━━━━━ GIVEN RECORDS
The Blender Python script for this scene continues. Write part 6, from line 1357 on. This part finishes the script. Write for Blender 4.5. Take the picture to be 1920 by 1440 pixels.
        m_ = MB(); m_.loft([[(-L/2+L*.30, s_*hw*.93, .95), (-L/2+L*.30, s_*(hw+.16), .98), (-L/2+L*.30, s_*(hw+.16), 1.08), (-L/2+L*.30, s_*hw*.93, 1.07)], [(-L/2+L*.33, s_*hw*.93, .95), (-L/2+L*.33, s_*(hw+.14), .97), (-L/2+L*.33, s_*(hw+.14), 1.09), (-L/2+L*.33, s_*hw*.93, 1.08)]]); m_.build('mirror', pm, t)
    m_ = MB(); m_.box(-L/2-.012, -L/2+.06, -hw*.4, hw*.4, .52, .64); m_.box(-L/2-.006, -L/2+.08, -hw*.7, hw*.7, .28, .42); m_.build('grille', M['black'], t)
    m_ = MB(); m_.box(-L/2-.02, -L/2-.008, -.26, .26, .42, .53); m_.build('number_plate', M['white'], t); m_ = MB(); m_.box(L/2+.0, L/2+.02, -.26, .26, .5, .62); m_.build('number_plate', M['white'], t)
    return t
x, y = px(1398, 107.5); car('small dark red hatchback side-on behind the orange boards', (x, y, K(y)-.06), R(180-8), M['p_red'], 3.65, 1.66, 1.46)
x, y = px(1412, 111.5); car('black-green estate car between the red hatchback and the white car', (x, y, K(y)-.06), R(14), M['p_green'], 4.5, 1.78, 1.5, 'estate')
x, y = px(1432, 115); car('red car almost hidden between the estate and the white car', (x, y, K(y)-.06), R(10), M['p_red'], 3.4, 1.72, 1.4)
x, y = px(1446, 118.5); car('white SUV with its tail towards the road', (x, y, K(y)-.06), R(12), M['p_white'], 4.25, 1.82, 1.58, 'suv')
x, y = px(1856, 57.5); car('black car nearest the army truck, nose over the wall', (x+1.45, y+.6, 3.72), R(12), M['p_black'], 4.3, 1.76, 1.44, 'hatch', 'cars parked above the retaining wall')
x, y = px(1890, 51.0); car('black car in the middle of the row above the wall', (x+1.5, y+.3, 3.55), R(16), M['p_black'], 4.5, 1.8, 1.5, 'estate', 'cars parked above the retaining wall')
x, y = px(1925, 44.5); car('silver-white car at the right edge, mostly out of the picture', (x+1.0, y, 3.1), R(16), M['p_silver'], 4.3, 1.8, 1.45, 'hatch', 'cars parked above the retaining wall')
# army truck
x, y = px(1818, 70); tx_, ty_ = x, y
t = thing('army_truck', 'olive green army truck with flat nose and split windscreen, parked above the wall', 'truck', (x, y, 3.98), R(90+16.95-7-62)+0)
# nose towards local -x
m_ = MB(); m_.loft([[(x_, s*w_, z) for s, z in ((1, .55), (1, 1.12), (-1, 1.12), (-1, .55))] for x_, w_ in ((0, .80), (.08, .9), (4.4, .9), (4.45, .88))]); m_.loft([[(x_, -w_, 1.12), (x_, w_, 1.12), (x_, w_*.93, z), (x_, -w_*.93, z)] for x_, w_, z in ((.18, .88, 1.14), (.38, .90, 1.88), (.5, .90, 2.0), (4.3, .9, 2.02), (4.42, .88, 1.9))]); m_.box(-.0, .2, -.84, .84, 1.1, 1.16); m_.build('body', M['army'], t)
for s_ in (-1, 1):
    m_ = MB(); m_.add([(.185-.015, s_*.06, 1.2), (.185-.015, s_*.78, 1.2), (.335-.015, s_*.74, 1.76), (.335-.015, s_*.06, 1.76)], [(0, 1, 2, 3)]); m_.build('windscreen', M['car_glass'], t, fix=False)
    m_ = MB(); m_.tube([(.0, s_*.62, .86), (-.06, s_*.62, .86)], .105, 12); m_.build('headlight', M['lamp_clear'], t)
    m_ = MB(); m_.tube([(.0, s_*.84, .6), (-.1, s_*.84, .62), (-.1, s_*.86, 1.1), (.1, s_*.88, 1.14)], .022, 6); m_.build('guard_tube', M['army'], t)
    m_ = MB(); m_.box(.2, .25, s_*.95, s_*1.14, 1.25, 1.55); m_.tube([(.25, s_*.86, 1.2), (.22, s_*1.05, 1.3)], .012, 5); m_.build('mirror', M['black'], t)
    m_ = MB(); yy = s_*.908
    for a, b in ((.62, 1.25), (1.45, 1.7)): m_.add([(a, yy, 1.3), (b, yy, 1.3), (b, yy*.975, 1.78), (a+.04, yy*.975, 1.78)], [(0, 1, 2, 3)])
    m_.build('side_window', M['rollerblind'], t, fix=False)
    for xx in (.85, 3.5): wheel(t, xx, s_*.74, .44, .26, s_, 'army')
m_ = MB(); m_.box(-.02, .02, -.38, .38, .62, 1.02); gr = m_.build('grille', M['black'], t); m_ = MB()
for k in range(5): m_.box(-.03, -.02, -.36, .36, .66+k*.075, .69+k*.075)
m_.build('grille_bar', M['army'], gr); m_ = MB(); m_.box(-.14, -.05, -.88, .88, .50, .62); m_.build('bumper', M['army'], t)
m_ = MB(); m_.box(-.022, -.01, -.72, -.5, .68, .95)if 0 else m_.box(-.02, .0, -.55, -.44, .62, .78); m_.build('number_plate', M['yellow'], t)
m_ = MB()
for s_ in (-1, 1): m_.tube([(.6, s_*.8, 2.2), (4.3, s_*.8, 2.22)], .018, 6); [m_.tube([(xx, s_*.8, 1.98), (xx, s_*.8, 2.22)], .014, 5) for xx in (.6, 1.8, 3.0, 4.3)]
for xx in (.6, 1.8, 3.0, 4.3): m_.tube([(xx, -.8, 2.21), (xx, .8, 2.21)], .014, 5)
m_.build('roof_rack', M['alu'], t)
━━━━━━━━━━
━━━━━ GIVEN RECORDS
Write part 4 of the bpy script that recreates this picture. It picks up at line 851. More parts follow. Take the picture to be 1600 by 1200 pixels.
━━━━━━━━━━
» TASK TO CARRY OUT
Find the lines that include the string "script", then copy each of them.

» TASK ANSWER
The Blender Python script for this scene continues. Write part 6, from line 1357 on. This part finishes the script. Write for Blender 4.5. Take the picture to be 1920 by 1440 pixels.
Write part 4 of the bpy script that recreates this picture. It picks up at line 851. More parts follow. Take the picture to be 1600 by 1200 pixels.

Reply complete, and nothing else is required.